Maybe This Is Why Clowns Are So Scary ...
"The art of resting the mind, and the power of dismissing it from all care and worry, is probably one of the secrets of energy in our great women." -Captain J.A. Hadfield
I washed my makeup brushes this morning.
For those among my readers who are neither women nor drag queens, nor persons living with either a woman or a drag-clad man (or a transgendered person, clown, or other individual who may wear makeup on occasion), allow me to explain. One engages in the makeup-brush-washing ritual after the bristles have become intolerably muddied, from holding various colors over time.
The first makeup application after a wash is glorious: the color deposit is pure, and the product texture is lighter on the face. If there were time to wash the brushes every day, surely every makeup owner would.
So merciless is my schedule, I'm lucky if I even get my makeup on before leaving the house. I often bring the makeup bag with me in the morning and paint myself around noon, if I remember to stop the madness that early to get ready for the day that's half over.
Given the intense demands on my time and energy, I usually plan to wash my brushes only every two months. Then, once the five-minute task makes it onto the mental or even paper list, I usually take another month or so to accomplish it. Having spent the past few weeks wanting to wash my brushes and not doing it, I woke up this morning knowing I could stand the wait no longer.
Though I struggled to get out of the house at a decent hour - a problem of mine since I became self-employed two years ago and stopped having a forced show-up time - I placed my work-related anxiety on hold and took care of this very unimportant matter.
This was a huge moment for me. Most mornings, if there's a household job to be done that takes only five minutes - five minutes that I had the previous evening but didn't use because I was tired - I berate myself for having relaxed the night before, in lieu of tending to that particular matter. And then I deny myself the triumphant feeling that comes only from checking something off the to-do list ... all because I stubbornly insist that I should have done it when I had all the time in the world.
Imposing such guilt on an already depleted energy source (me!) can, of course, only serve to further weaken it.

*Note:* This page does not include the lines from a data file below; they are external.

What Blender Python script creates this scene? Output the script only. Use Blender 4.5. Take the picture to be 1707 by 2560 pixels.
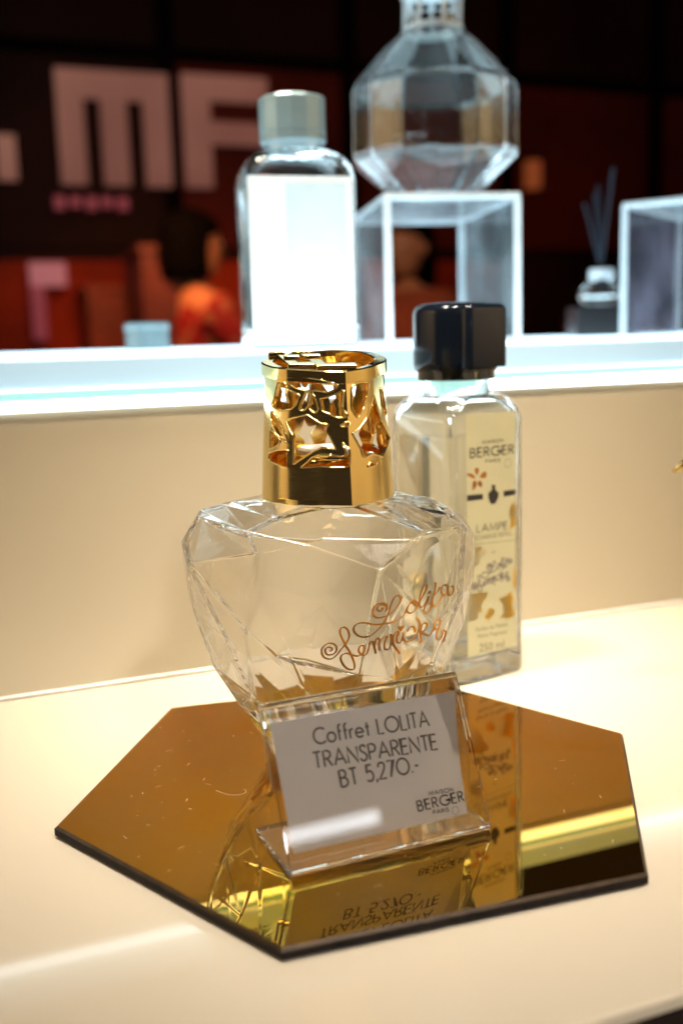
import bpy, bmesh, math, random
import numpy as np
from mathutils import Vector, Matrix
from mathutils.geometry import delaunay_2d_cdt
from mathutils.bvhtree import BVHTree
random.seed(4)
R = math.radians
for o in list(bpy.data.objects): bpy.data.objects.remove(o)
SC = bpy.context.scene
COL = SC.collection

# ------------------------------------------------------------------ camera, world, lamps, exposure
cam_data = bpy.data.cameras.new('camera'); cam = bpy.data.objects.new('camera', cam_data); COL.objects.link(cam)
PITCH, ROLL = .1665267, -.02862846
cp, sp = math.cos(PITCH), math.sin(PITCH); fwd = Vector((0, cp, -sp)); upv = Vector((0, sp, cp)); rt = Vector((1, 0, 0))
c_, s_ = math.cos(ROLL), math.sin(ROLL); r2 = c_*rt + s_*upv; u2 = -s_*rt + c_*upv
m = Matrix((r2, u2, -fwd)).transposed().to_4x4(); m.translation = Vector((0, 0, .1688457)); cam.matrix_world = m
cam_data.sensor_fit = 'VERTICAL'; cam_data.sensor_height = 36; cam_data.sensor_width = 24; cam_data.lens = 36.182
cam_data.clip_start = .01; cam_data.clip_end = 60
cam_data.dof.use_dof = True; cam_data.dof.focus_distance = .388; cam_data.dof.aperture_fstop = 5.8; cam_data.dof.aperture_blades = 9
SC.camera = cam
W_ = bpy.data.worlds.new("World"); SC.world = W_; W_.use_nodes = True
W_.node_tree.nodes['Background'].inputs[0].default_value = (.70, .50, .36, 1); W_.node_tree.nodes['Background'].inputs[1].default_value = .04
SC.view_settings.view_transform = 'Standard'; SC.view_settings.look = 'None'; SC.view_settings.exposure = .22; SC.view_settings.gamma = 1
cy = SC.cycles; cy.max_bounces = 80; cy.transmission_bounces = 80; cy.glossy_bounces = 80; cy.diffuse_bounces = 4; cy.transparent_max_bounces = 12
cy.sample_clamp_indirect = 6; cy.blur_glossy = .6; cy.use_denoising = True; cy.caustics_reflective = True; cy.caustics_refractive = True

def area(name, loc, target, size, power, color, size_y=None, spread=180):
    l = bpy.data.lights.new(name, 'AREA'); l.shape = 'RECTANGLE' if size_y else 'DISK'; l.size = size
    if size_y: l.size_y = size_y
    l.energy = power; l.color = color; l.spread = R(spread)
    o = bpy.data.objects.new(name, l); COL.objects.link(o); o.location = loc
    o.rotation_euler = (Vector(target) - Vector(loc)).to_track_quat('-Z', 'Y').to_euler(); return o
def spot(name, loc, target, power, color, cone, blend=1, rad=.03):
    l = bpy.data.lights.new(name, 'SPOT'); l.energy = power; l.color = color; l.spot_size = R(cone); l.spot_blend = blend; l.shadow_soft_size = rad
    o = bpy.data.objects.new(name, l); COL.objects.link(o); o.location = loc
    o.rotation_euler = (Vector(target) - Vector(loc)).to_track_quat('-Z', 'Y').to_euler(); return o
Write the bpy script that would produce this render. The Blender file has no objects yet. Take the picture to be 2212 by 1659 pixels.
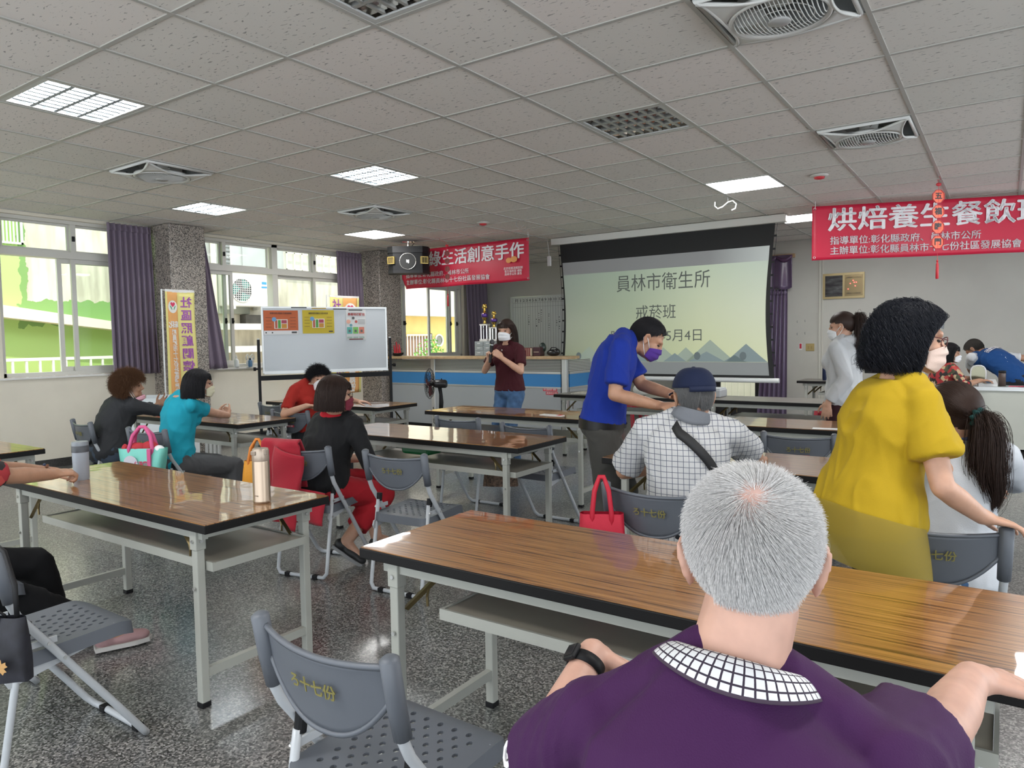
import bpy, bmesh, math, random
import numpy as np
from mathutils import Vector, Matrix, Euler

random.seed(7)
SC = bpy.context.scene
COL = SC.collection
PI = math.pi
rad = math.radians
V = Vector

# ------------------------------------------------------------------ camera
cam_data = bpy.data.cameras.new('camera')
cam = bpy.data.objects.new('camera', cam_data)
COL.objects.link(cam)
cam_data.sensor_width = 36.0
cam_data.lens = 25.291
cam_data.shift_x = 0.0100
cam_data.shift_y = -0.00374
cam_data.clip_start = 0.02
_y, _p, _r = rad(-35.048), rad(-3.267), rad(-0.9315)
_f = V((math.sin(_y) * math.cos(_p), math.cos(_y) * math.cos(_p), math.sin(_p)))
_ri = V((math.cos(_y), -math.sin(_y), 0))
_u = _ri.cross(_f)
_r2 = _ri * math.cos(_r) + _u * math.sin(_r)
_u2 = _u * math.cos(_r) - _ri * math.sin(_r)
cam.matrix_world = Matrix(((_r2.x, _u2.x, -_f.x, 0), (_r2.y, _u2.y, -_f.y, 0), (_r2.z, _u2.z, -_f.z, 1.413), (0, 0, 0, 1)))
SC.camera = cam

# ------------------------------------------------------------------ world, sun, exposure
SC.view_settings.view_transform = 'Standard'
SC.view_settings.look = 'None'
SC.view_settings.exposure = 0.40
SC.view_settings.gamma = 1.0
SC.view_settings.use_curve_mapping = False
try:
    SC.cycles.use_denoising = True
    SC.cycles.max_bounces = 8
    SC.cycles.diffuse_bounces = 4
    SC.cycles.glossy_bounces = 4
    SC.cycles.transparent_max_bounces = 12
    SC.cycles.sample_clamp_indirect = 6.0
    SC.cycles.caustics_reflective = False
    SC.cycles.caustics_refractive = False
except Exception:
    pass
W = bpy.data.worlds.new('world')
SC.world = W
W.use_nodes = True
_bg = W.node_tree.nodes['Background']
_bg.inputs['Color'].default_value = (0.86, 0.93, 1.0, 1)
_bg.inputs['Strength'].default_value = 2.45

sun_data = bpy.data.lights.new('sun', 'SUN')
sun = bpy.data.objects.new('sun', sun_data)
COL.objects.link(sun)
sun_data.energy = 3.1
sun_data.angle = rad(0.6)
sun_data.color = (1.0, 0.93, 0.80)
sun.rotation_euler = V((-0.42, 0.16, -0.89)).to_track_quat('-Z', 'Y').to_euler()

LAMP = 26.0          # strength of the ceiling panels
TILE = 0.654
GX, GY = -2.5264, 2.5862
CEIL = 2.935
TH = 0.742          # table height

# ------------------------------------------------------------------ helpers: materials
MATS = {}


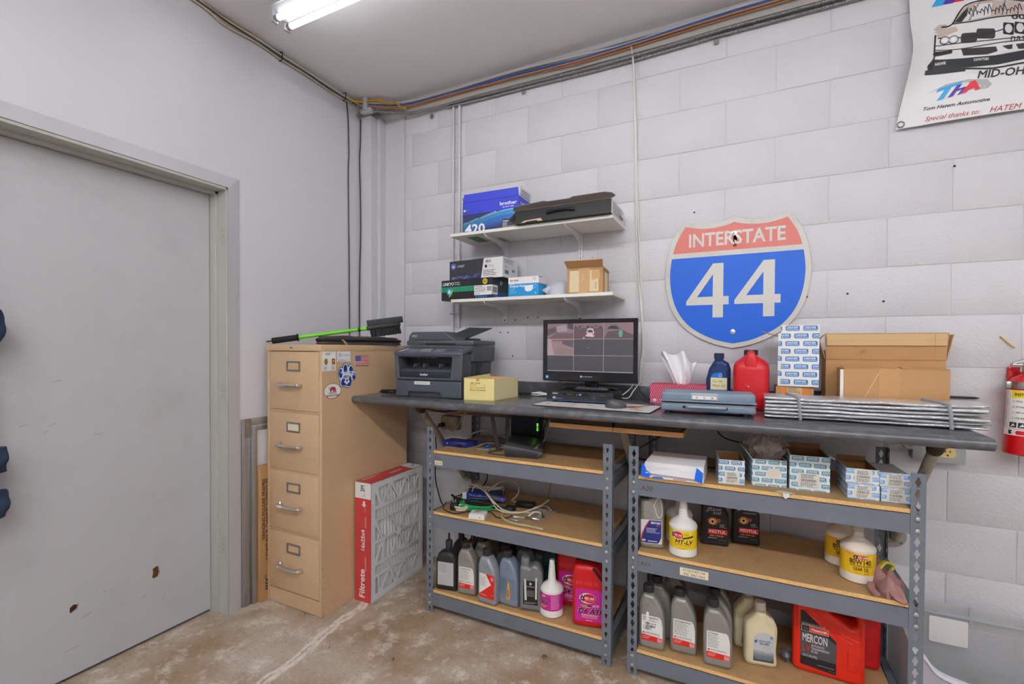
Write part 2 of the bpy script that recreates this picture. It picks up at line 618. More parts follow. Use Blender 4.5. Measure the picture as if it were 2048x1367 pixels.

If not for the few moments of relaxation that I do steal, I would never stop going. I would be a machine. And I don't want that for my life. It's giving the human, tired me a vote that will make me great. I just don't always remember that.
But today, I was compassionate with my inner Katie, at least in the moment I spent deciding whether to wash my brushes or to punish myself. I realized that not only am I allowed to come home and crash into a pile of non-activity in the evenings, but also that I have to do it, just to maintain the perpetually half-awake state that carries my only-mildly-grouchy self through the daylight hours.
If I start forcing myself to do those dishes, paint these toenails, and swim those 400 meters (yes, I'm still fantasizing about being Michael Phelps!) every night, I'll fall apart.
And everyone knows there are some mental breakdowns that even the cleanest makeup brushes can't conceal.